Gatsby Chapter 1, time and family
Two ideas pop up a number of times in chapter 1: time and family. These are, of course, related concepts: families are developed and extended through time. Words like heritage, inheritance, hierarchy, ancestor, descendant, generation are words intimately linked to the concept of time: ancestor = ante (before) + cedere/cesse (to go).
So, first “time.” Time is a tricky concept, especially for novels where time is incredibly elastic: it stretches and shrinks depending on the author’s needs. You may have experienced this most memorably in some Hollywood movie where the bomb has a timer that is ticking inexorably down to doomsday, but it seems that movie seconds are much, much longer than the seconds that you are experiencing in the theater (or, more likely, at home on the sofa), and the hero finds some way—no matter how ridiculous—to defuse the bomb and save the girl.
Moments such as those in movies seem improbable and not a little annoying. But novels present us with a totally different set of expectations. First off, the modern novel is dependent on psychology more than a selection and series of events, ie., plot. This happens for many reasons: the rise of psychology in the 19th century (especially with Sigmund Freud’s theories), the morose feeling that it’s all been told before (honestly, how many truly different stories have you actually come across?), the mature blossoming of Individualism, among many others. Psychology is probably the most salient point here, because our minds work on a different schedule than a clock’s. How many of you have experienced something that felt like it took forever, but it was only a few minutes; been so bored it seemed like the hands on the clock had frozen? Or the inverse: It felt like it was only a moment but was really hours later?
In Gatsby, like To Kill a Mockingbird, the author manipulates the time sequence because it allows Nick, our storyteller, to construct a better story.

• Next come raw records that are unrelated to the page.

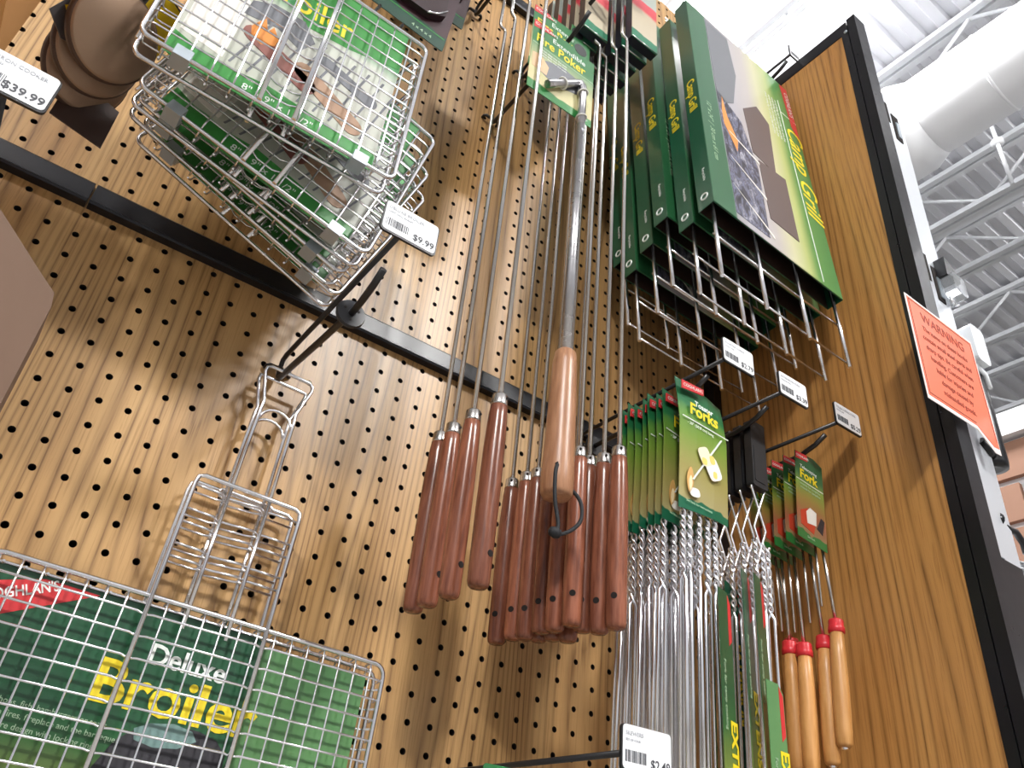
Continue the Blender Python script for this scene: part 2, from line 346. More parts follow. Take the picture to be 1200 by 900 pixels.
# big round duct
dt = thing('air_duct', 'big round white air duct under the roof deck', 'duct', (135.6, 40, 140))
MB().lathe([(9.4, -380), (9.4, -22.5), (9.4, -20)], 40, 'y').build('duct_run', 'duct_white', dt, smooth=True)
MB().lathe([(9.4, -21), (11.2, -17), (11.2, -8), (9.8, -4)], 40, 'y').build('coupling', 'duct_white', dt, smooth=True)
MB().lathe([(9.4, -6), (9.4, 380)], 40, 'y').build('duct_run', 'duct_white', dt, smooth=True)
for k in range(-14, 14):
    if k in (-1,): continue
    MB().lathe([(9.42, -.35), (9.62, -.15), (9.62, .15), (9.42, .35)], 40, 'y', (0, k*12-12, 0)).build('seam', 'duct_white', dt, smooth=True)
for yy in (-60, 0, 60): MB().tube([(0, yy, 9), (0, yy, 38)], .4, 6).build('hanger', 'joist_white', dt)
pp = thing('drop_pipe', 'thin white drop pipe with a round cap under the joists', 'pipe', (164.3, 15.8, 132))
MB().tube([(0, 0, 4), (0, 0, 48.2)], .5, 10).build('pipe', 'joist_white', pp, smooth=True); MB().lathe([(.5, 0), (1.5, .4), (1.5, 1.3), (.5, 1.7)], 16, 'z', (0, 0, 18)).build('cap', 'joist_white', pp, smooth=True)
# ceiling lamps (the area lights sit just below them)
def lamp(loc, sx, sy, label):
    root = thing('ceiling_lamp', label, 'lamp', loc, group='ceiling lamps')
    MB().box(-sx/2-1.5, sx/2+1.5, -sy/2-1.5, sy/2+1.5, .6, 4).build('housing', 'lamp_housing', root)
    MB().box(-sx/2, sx/2, -sy/2, sy/2, .1, .7).build('diffuser', 'lamp_glow', root)
    for dx in (-sx/3, sx/3): MB().tube([(dx, 0, 4), (dx, 0, CZ-loc[2])], .2, 6).build('rod', 'joist_white', root)
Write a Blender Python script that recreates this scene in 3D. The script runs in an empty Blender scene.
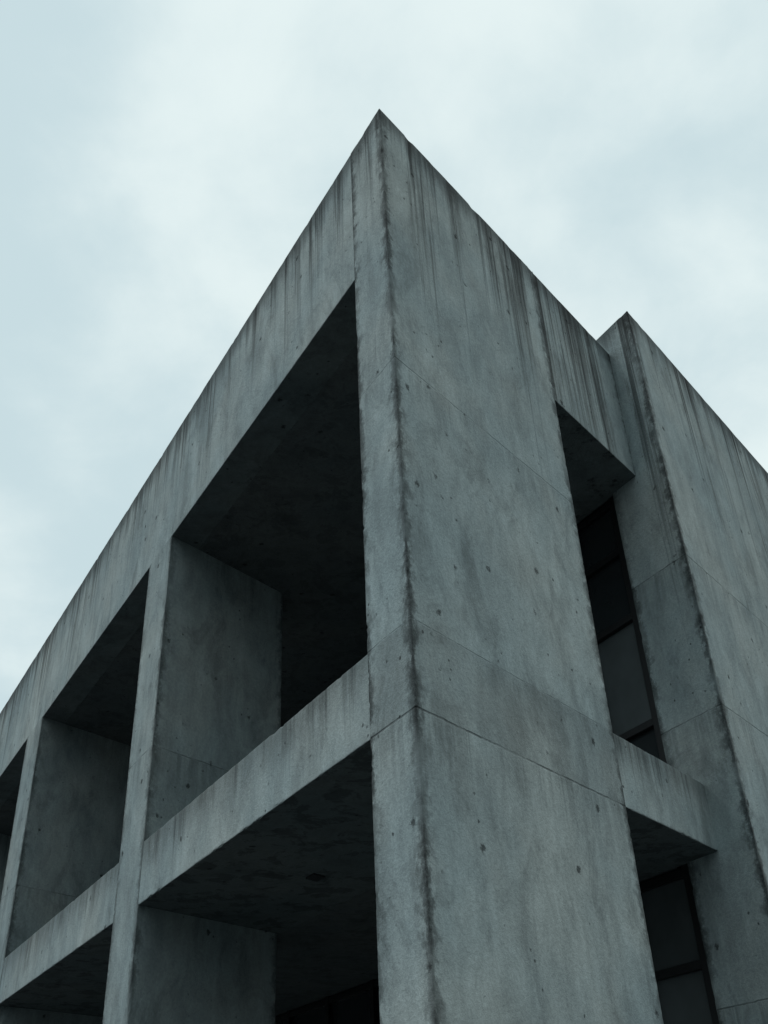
import bpy, math, numpy as np
from mathutils import Matrix, Vector, noise

# ------------------------------------------------------------------ layout
thL, thR = 2.1156, 0.9171
C0 = np.array([0.1412, 6.0])
Ld = np.array([math.cos(thL), math.sin(thL)])
Rd = np.array([math.cos(thR), math.sin(thR)])
ZT, ZB, ZBR, ZS, ZSB, ZW = 10.386, 8.5755, 8.4718, 4.811, 4.176, 10.76
UA = 0.596
FINS = [(5.386, 6.213), (11.6055, 12.638), (17.95, 18.95), (24.3, 25.3), (30.7, 31.7), (37.0, 38.0)]
V1, V2, W, G, DF = 2.794, 4.60, 0.435, 0.422, 2.0
VG = 4.645
AEND = 38.0

# ------------------------------------------------------------------ node helper
class NT:
    def __init__(s, tree): s.t = tree; s.n = tree.nodes; s.l = tree.links
    def new(s, typ, **kw):
        nd = s.n.new(typ)
        for k, v in kw.items(): setattr(nd, k, v)
        return nd
    def put(s, sock, v):
        if isinstance(v, bpy.types.NodeSocket): s.l.new(v, sock)
        elif v is not None: sock.default_value = v
    def m(s, op, a, b=None, c=None, clamp=False):
        nd = s.new('ShaderNodeMath', operation=op); nd.use_clamp = clamp
        s.put(nd.inputs[0], a)
        if b is not None: s.put(nd.inputs[1], b)
        if c is not None: s.put(nd.inputs[2], c)
        return nd.outputs[0]
    def ss(s, v, a, b, lo=0., hi=1.):
        nd = s.new('ShaderNodeMapRange', interpolation_type='SMOOTHSTEP')
        s.put(nd.inputs[0], v); s.put(nd.inputs[1], a); s.put(nd.inputs[2], b)
        s.put(nd.inputs[3], lo); s.put(nd.inputs[4], hi)
        return nd.outputs[0]
    def scale(s, vec, sc):
        nd = s.new('ShaderNodeVectorMath', operation='MULTIPLY')
        s.put(nd.inputs[0], vec); nd.inputs[1].default_value = sc
        return nd.outputs[0]
    def noise(s, vec, sc, det=4, rough=.55, dist=0.):
        nd = s.new('ShaderNodeTexNoise')
        s.put(nd.inputs['Vector'], vec); nd.inputs['Scale'].default_value = sc
        nd.inputs['Detail'].default_value = det; nd.inputs['Roughness'].default_value = rough
        nd.inputs['Distortion'].default_value = dist
        return nd.outputs['Fac']
    def mix(s, f, a, b, mode='MIX'):
        nd = s.new('ShaderNodeMix', data_type='RGBA', blend_type=mode)
        s.put(nd.inputs[0], f); s.put(nd.inputs[6], a); s.put(nd.inputs[7], b)
        return nd.outputs[2]

def concrete(name, base=(.290, .342, .348), joints=(), streak=1.0, slen=2.2, grime=1.0, topband=1.0, patch=0.0, bands=(), under_shade=.58, gain=1.0):
    mat = bpy.data.materials.new(name); mat.use_nodes = True
    t = NT(mat.node_tree); t.n.clear()
    out = t.new('ShaderNodeOutputMaterial'); bs = t.new('ShaderNodeBsdfPrincipled')
    t.l.new(bs.outputs[0], out.inputs[0])
    geo = t.new('ShaderNodeNewGeometry'); P = geo.outputs['Position']
    sep = t.new('ShaderNodeSeparateXYZ'); t.l.new(P, sep.inputs[0]); Z = sep.outputs[2]
    sn = t.new('ShaderNodeSeparateXYZ'); t.l.new(geo.outputs['True Normal'], sn.inputs[0]); NZ = sn.outputs[2]
    drip = t.new('ShaderNodeAttribute', attribute_name='drip').outputs['Fac']
    ev = t.new('ShaderNodeAttribute', attribute_name='evert').outputs['Fac']
    nl = t.noise(P, .6, 3, .6)
    nm = t.noise(t.scale(P, (1.3, 1.3, .7)), 2.4, 6, .72, .4)
    nf = t.noise(P, 34, 4, .82)
    mul = lambda v, x: t.m('MULTIPLY', v, x)
    att = lambda v, mask, k: t.m('MULTIPLY', v, t.m('SUBTRACT', 1., t.m('MULTIPLY', mask, k)))
    v = t.m('MULTIPLY_ADD', nl, .7 * gain, .70 * gain)
    v = mul(v, t.m('MULTIPLY_ADD', nm, 1.3, .37))
    v = mul(v, t.m('MULTIPLY_ADD', nf, .80, .62))
    s1 = t.noise(t.scale(P, (7, 7, .18)), 1.0, 4, .66)
    v = mul(v, t.m('MULTIPLY_ADD', s1, .36, .82))
    if streak > 0:
        s2 = t.noise(t.scale(P, (13, 13, .38)), 1.0, 5, .70)
        ln = t.noise(t.scale(P, (3.0, 3.0, .0)), 1.0, 5, .75)
        clus = t.ss(ln, .42, .60, .12, 1.2)
        length = t.m('MULTIPLY_ADD', t.ss(ln, .40, .68), slen, .16 * slen)
        rel = t.m('DIVIDE', drip, t.m('MULTIPLY', length, t.m('MULTIPLY_ADD', nm, 1.3, .35)))
        fall = t.ss(rel, 1., .1)
        fall2 = t.ss(t.m('MULTIPLY', rel, .7), 1., .1)
        v = att(v, mul(mul(fall, t.ss(s1, .43, .60)), clus), .60 * streak)
        v = att(v, mul(mul(fall2, t.ss(s2, .49, .60)), clus), .52 * streak)
        lime = mul(fall2, t.ss(s2, .42, .34))
        v = mul(v, t.m('MULTIPLY_ADD', lime, .18 * streak, 1.))
    if topband > 0:
        tb = t.ss(t.m('DIVIDE', drip, t.m('MULTIPLY_ADD', s1, 1.3, -.20)), 1., .0)
        v = att(v, tb, .60 * topband)
    gn = t.noise(P, 7., 5, .75)
    if grime > 0:
        pg = t.ss(t.noise(P, 1.4, 3, .7), .34, .56, .45, 1.)
        gw = t.m('MULTIPLY_ADD', t.ss(gn, .30, .75), .22, .014)
        gm = t.ss(t.m('DIVIDE', ev, gw), 1., .0)
        gm = mul(mul(gm, pg), t.ss(nf, .2, .6, .5, 1.1))
        v = att(v, gm, .70 * grime)
    vor = t.new('ShaderNodeTexVoronoi'); vor.inputs['Scale'].default_value = 2.6
    t.l.new(P, vor.inputs['Vector'])
    pd = t.m('MULTIPLY_ADD', t.m('SUBTRACT', nf, .5), .22, vor.outputs['Distance'])
    pit = t.ss(pd, .09, .04)
    vor2 = t.new('ShaderNodeTexVoronoi'); vor2.inputs['Scale'].default_value = 9.0
    t.l.new(P, vor2.inputs['Vector'])
    pit2 = t.ss(t.m('MULTIPLY_ADD', t.m('SUBTRACT', nf, .5), .24, vor2.outputs['Distance']), .14, .07)
    pit2 = mul(pit2, t.ss(t.noise(P, 1.8, 4, .75), .50, .60))
    pits = t.m('MAXIMUM', pit, pit2)
    v = att(v, pits, .70)
    v = att(v, t.ss(t.noise(t.scale(P, (1, 1, .6)), 1.7, 5, .75, .8), .50, .66), .24)
    jm = None
    for (zj, hw, st) in joints:
        zz = t.m('ADD', Z, t.m('MULTIPLY', t.m('SUBTRACT', gn, .5), .026))
        d = t.m('ABSOLUTE', t.m('SUBTRACT', zz, zj))
        g = t.m('MULTIPLY', t.ss(d, hw, hw * .2), st)
        g = t.m('MULTIPLY', g, t.ss(nm, .40, .60, .2, 1.))
        jm = g if jm is None else t.m('MAXIMUM', jm, g)
        below = t.m('SUBTRACT', zj, Z)
        bl = t.m('MULTIPLY', t.ss(below, 0., .01), t.ss(below, .7, 0.))
        v = att(v, mul(bl, t.ss(s1, .46, .60)), .32 * st)
    if jm is not None: v = att(v, jm, .60)
    for (za, zb_, k) in bands:
        b = t.m('MULTIPLY', t.ss(Z, za - .006, za + .006), t.ss(Z, zb_ + .006, zb_ - .006))
        v = mul(v, t.m('MULTIPLY_ADD', b, k - 1., 1.))
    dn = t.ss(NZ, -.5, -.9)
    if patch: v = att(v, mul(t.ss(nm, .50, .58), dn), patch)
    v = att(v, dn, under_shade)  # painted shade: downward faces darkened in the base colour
    colA = t.mix(t.ss(nl, .3, .7), (base[0] * .96, base[1], base[2] * 1.02, 1), (base[0] * 1.05, base[1] * 1.0, base[2] * .97, 1))
    cv = t.new('ShaderNodeCombineColor')
    for i in range(3): t.l.new(v, cv.inputs[i])
    t.l.new(t.mix(1., colA, cv.outputs[0], 'MULTIPLY'), bs.inputs['Base Color'])
    bs.inputs['Roughness'].default_value = .88
    bs.inputs['Specular IOR Level'].default_value = .3
    h = t.m('SUBTRACT', nf, pits)
    if jm is not None: h = t.m('SUBTRACT', h, jm)
    bp = t.new('ShaderNodeBump'); bp.inputs['Strength'].default_value = .7
    bp.inputs['Distance'].default_value = .016
    t.l.new(h, bp.inputs['Height']); t.l.new(bp.outputs[0], bs.inputs['Normal'])
    return mat

def simple(name, col, rough, spec=.5, nscale=6, amt=.3, metal=0):
    mat = bpy.data.materials.new(name); mat.use_nodes = True
    t = NT(mat.node_tree); bs = t.n['Principled BSDF']
    geo = t.new('ShaderNodeNewGeometry')
    n = t.noise(geo.outputs['Position'], nscale, 3, .6)
    c = t.mix(n, tuple(x * (1 - amt) for x in col) + (1,), tuple(x * (1 + amt) for x in col) + (1,))
    t.l.new(c, bs.inputs['Base Color'])
    bs.inputs['Roughness'].default_value = rough
    bs.inputs['Specular IOR Level'].default_value = spec
    bs.inputs['Metallic'].default_value = metal
    return mat

M_panel = concrete('concrete_panel', joints=[(7.14, .009, .7), (ZS, .008, .45), (ZSB, .012, .95)], slen=2.7, streak=1.1, grime=1.15, bands=[(ZSB, ZS, .88), (ZS, 7.14, 1.04)])
M_beam = concrete('concrete_beam', slen=1.9, streak=1.0, grime=0)
M_fin = concrete('concrete_fin', joints=[(5.85, .009, .8), (2.0, .009, .8)], streak=.3, slen=1., grime=.9, topband=0., gain=.95)
M_slab = concrete('concrete_slab', slen=.5, streak=.65, grime=0, topband=.6, patch=.5)
M_tower = concrete('concrete_tower', joints=[(7.16, .010, .85), (5.46, .010, .85), (2.9, .01, .85)], slen=3.6, streak=1.1, grime=1.15)
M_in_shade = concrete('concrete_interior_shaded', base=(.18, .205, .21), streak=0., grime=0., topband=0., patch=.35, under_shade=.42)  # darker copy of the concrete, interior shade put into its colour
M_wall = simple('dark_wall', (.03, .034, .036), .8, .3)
M_frame = simple('dark_metal_frame', (.007, .008, .009), .45, .4)
M_glass = simple('dark_glass', (.022, .027, .030), .10, .6, 1.5)
M_blind = simple('glass_with_blind', (.075, .088, .092), .25, .5, 1.5, .45)
M_vent = simple('vent_metal', (.02, .022, .024), .6, .4)

# ------------------------------------------------------------------ geometry
root = bpy.data.objects.new('concrete_building', None)
bpy.context.collection.objects.link(root)

def axis(lo, hi, step, rows=(.004, .010, .018, .030, .048)):
    L = hi - lo
    rows = [r for r in rows if r < L * .4]
    inner0 = rows[-1] if rows else 0
    n = max(1, int(round((L - 2 * inner0) / step)))
    c = np.linspace(lo + inner0, hi - inner0, n + 1)
    pts = [lo] + [lo + r for r in rows[:-1]] + list(c) + [hi - r for r in reversed(rows[:-1])] + [hi]
    return np.unique(np.round(pts, 6))

def skew(p):
    out = np.empty_like(p)
    out[:, :2] = C0 + p[:, :1] * Ld + p[:, 1:2] * Rd
    out[:, 2] = p[:, 2]
    return out

def block(name, a0, a1, b0, b1, z0, z1, mat, steps=(.1, .1, .1), r0=.006, chip=.03, drip_top=None):
    ax = [axis(a0, a1, steps[0]), axis(b0, b1, steps[1]), axis(z0, z1, steps[2])]
    V = []; F = []; off = 0
    for k in range(3):
        i, j = (k + 1) % 3, (k + 2) % 3
        for side in (0, 1):
            gi, gj = np.meshgrid(ax[i], ax[j], indexing='ij')
            v = np.empty((gi.size, 3)); v[:, i] = gi.ravel(); v[:, j] = gj.ravel()
            v[:, k] = ax[k][0] if side == 0 else ax[k][-1]
            ni, nj = gi.shape
            idx = np.arange(ni * nj).reshape(ni, nj) + off
            q = np.stack([idx[:-1, :-1], idx[1:, :-1], idx[1:, 1:], idx[:-1, 1:]], -1).reshape(-1, 4)
            if side == 1: q = q[:, ::-1]
            V.append(v); F.append(q); off += len(v)
    V = np.concatenate(V); F = np.concatenate(F)
    U, inv = np.unique(np.round(V, 6), axis=0, return_inverse=True)
    F = inv.reshape(-1)[F]
    lo = np.array([a0, b0, z0]); hi = np.array([a1, b1, z1])
    d = np.minimum(U - lo, hi - U)
    drip = (hi[2] if drip_top is None else drip_top) - U[:, 2]
    evert = np.maximum(d[:, 0], d[:, 1])
    ds = np.sort(d, 1)
    near = ds[:, 1] < .05
    r = np.full(len(U), r0)
    if chip > 0:
        for t in np.nonzero(near)[0]:
            p = Vector(U[t])
            n1 = noise.noise(p * 2.3 + Vector((3.1, 7, 1)))
            n2 = noise.noise(p * 9.0)
            n3 = noise.noise(p * 27.0)
            r[t] = min(.045, r0 + max(0, n1 + .15) * .008 + chip * max(0, n2 * .9 + n3 * .6 - .25) + chip * .15 * max(0, n3))
    rr = np.minimum(r[:, None], (hi - lo)[None] * .45)
    q = np.clip(U, lo + rr, hi - rr)
    dv = (U - q) / rr
    ln = np.linalg.norm(dv, axis=1, keepdims=True); ln[ln == 0] = 1
    mx = np.abs(dv).max(1, keepdims=True)
    Pn = q + dv / ln * mx * rr
    W3 = skew(Pn)
    me = bpy.data.meshes.new(name)
    me.from_pydata(W3.tolist(), [], F.tolist())
    me.update()
    for nm, arr in (('drip', drip), ('evert', evert)):
        at = me.attributes.new(nm, 'FLOAT', 'POINT'); at.data.foreach_set('value', arr.astype(np.float32))
    me.polygons.foreach_set('use_smooth', np.ones(len(me.polygons), bool))
    me.materials.append(mat)
    c = me.polygons[0]
    cen = W3.mean(0)
    if c.normal.dot(Vector(c.center) - Vector(cen)) < 0: me.flip_normals()
    ob = bpy.data.objects.new(name, me); bpy.context.collection.objects.link(ob); ob.parent = root
    return ob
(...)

He tells us that everything has already happened before “last autumn” when he returned to the Midwest. He says Gatsby turned out all right, in the end. What “end”? He doesn’t say. I guess we’re supposed to read the story to find out what he really means. So, we have an artistic re-ordering and re-visioning. Nick already knows the whole story; he’s going to break it down in a coherent order for us. He’s also had time to think about what happened and has drawn some conclusions that he is going to describe to us (in a hundred and seventy pages or so—apparently he loves detail).
Nick’s story is further complicated by the fact that he is a major character in the story and he didn’t know, at the time, how everything was going to work out. So he has the difficult task of trying to present his thoughts and such without appearing like he knew how the story was going to end up. Just try to do that and stay honest, without editing or apologizing, about your thoughts and feelings…
Ok, so on to family. Nick begins the novel with a reference to his father. This should be a red flag: family is important, especially father-son relationships. Well, to be blunt, why? What can you come up with? What do families represent? What do families achieve? In light of our previous discussion on time, try to approach a family’s structure not horizontally (by generations: sisters, brothers; mothers, fathers; grandparents), but as a vertical structure (greatgrandfather-granddad-dad-son, etc.). What do family’s represent for people, what are they supposed to do. In case you’re still not clear on the horizontal/vertical relationship here’s a visual example that may be familiar to some: Biblical family tree. What is different between the vertical and horizontal relationships?
Recall, that Daisy is related to Nick, hence his reason for going over to her house. And, by the way, his reason for tolerating Tom: he’s family. He may not be the best family member, but you don’t get to choose your family, do you?